Despite being the capital of a nation obsessed with ceramics and contemporary design, Tokyo hosts surprisingly few shops that specialize in contemporary ceramic ware made by artists who, rather than following a time-honored aesthetic tradition, have developed their own distinctive style.

So, it is always a joy to visit Utsuwa Kenshin, a small store located halfway between Shibuya and Omotesando in Tokyo. Here, the owner, Kenshin Sato, displays a carefully curated selection of handcrafted ceramics by artists whom he has come to know and respect over his many years in the trade.

As the name of the shop suggests (utsuwa in Japanese refers to a container or vessel, particularly those used for eating and drinking) Utsuwa Kenshin is all about ceramic ware for the dining room.

But unlike many stores that sell tableware, Utsuwa Kenshin operates almost like a gallery, with several exhibitions a year produced around a specific theme. At other times, the work of the 30 or so ceramic artists whom Mr Sato represents is on display for sale at the shop.

A recent show featured sake utensils – ochoko, or tiny sake cups, sakazuki, which are more like small, shallow bowls used for drinking sake on more formal occasions; tokkuri sake flasks; and katakuchi, or spouted sake-serving vessels.

sake display

Sake utensils on display at Utsuwa Kenshin.

Mr Sato, who spent his early career buying Japanese traditional washoku tableware for a rental company, has built an impressive network of ceramic artists whom he features quite regularly at his store and at other locations, such as Sumeshi-ya, a sushi restaurant in Edogawabashi, western Tokyo.

Some of his favorite artists have gained an enthusiastic following among ceramics lovers, becoming veritable “idols” whose work gets snapped up on the first day of a show, Mr Sato says.


Katakuchi by Keisuke Okazaki.

The wares on display at Utsuwa Kenshin come from all over Japan and, considering they are handcrafted works of art, are affordably priced – from several thousand yen for a small piece, such as a sake cup, to around Y10,000 for a large dish.


Ochoko and katakuchi by Sayaka Takenaka.

For the time being, Mr Sato is only showing work by artists with whom he has built a relationship over the years, and whose aesthetic sensibility jives with his own.

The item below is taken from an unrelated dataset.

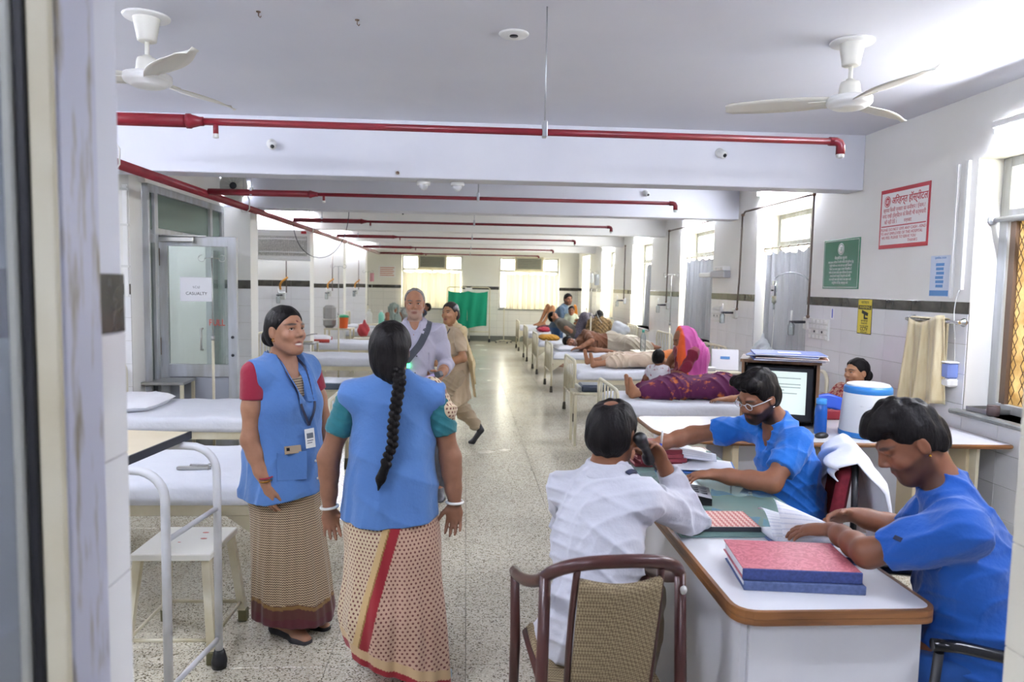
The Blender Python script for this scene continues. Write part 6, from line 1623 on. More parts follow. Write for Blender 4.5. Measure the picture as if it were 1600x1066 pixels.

Among the ceramic artists regularly displayed at Utsuwa Kenshin are Shinobu Hashimoto who works in Hokkaido, Japan’s northern island; Kazuhiro Katase, who studied in Okinawa but now works in Aichi prefecture in central Japan; Kazunori Ohnaka, who lives and works in Yamaguchi in western Japan;and Taketoshi Ito who is based in Mashiko.


A vessel for pouring sake by Sayaka Takenaka.

In addition to ceramic ware, Utsuwa Kenshin also sells glasswork by artists such as the husband and wife team at Glass Atelier Emuni; woodwork by artists including Ikuko Kato from Shizuoka; and lacquer ware by Tomoaki Nakano, who hails from Sabae, Fukui Prefecture.


Ochoko by Takeshi Adachi.


Ochoko by Sayaka Takenaka.

What these artists have in common is their dedication to pursuing their own original style that resonates with the contemporary aesthetic. As such, they are paving the way for the future of traditional handcrafts in Japan.